Too Big to Ale: Megabank Anticompetitive Behavior Hard to Swallow

20130725-too-big-to-ale One of the many problems related to our nation’s proliferation of too-big-to-fail banks is that it distorts our otherwise market-based financial system. The largest financial firms are so big and risky that the federal government has no choice but to provide them a taxpayer-funded guarantee against failure. This isn’t hyperbole, it really happened, and those same banks have grown hundreds of billions of dollars bigger since they got their bailouts. The result—privatized gains and socialized losses—further incentivizes risky behavior and provides outsized competitive advantages to the megabank oligopoly.

It’s a vicious cycle of high-risk behavior and government influence in the financial markets that would have Adam Smith spinning in his grave. Meanwhile, it leaves consumers and taxpayers increasingly at risk of another financial crisis.
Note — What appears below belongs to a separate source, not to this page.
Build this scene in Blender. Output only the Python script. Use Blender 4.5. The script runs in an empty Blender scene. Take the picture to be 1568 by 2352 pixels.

So recent news of anticompetitive Wall Street behavior in the commodities markets should surprise no one, though it is yet another illustration of the too-big-to-fail problem. The New York Times recently reported that megabank control over industrial warehouses—and a well-choreographed transfer of aluminum slabs to artificially drive up rents—has led to billions of dollars in Wall Street profits, literally out of the pocket of Joe Six-Pack.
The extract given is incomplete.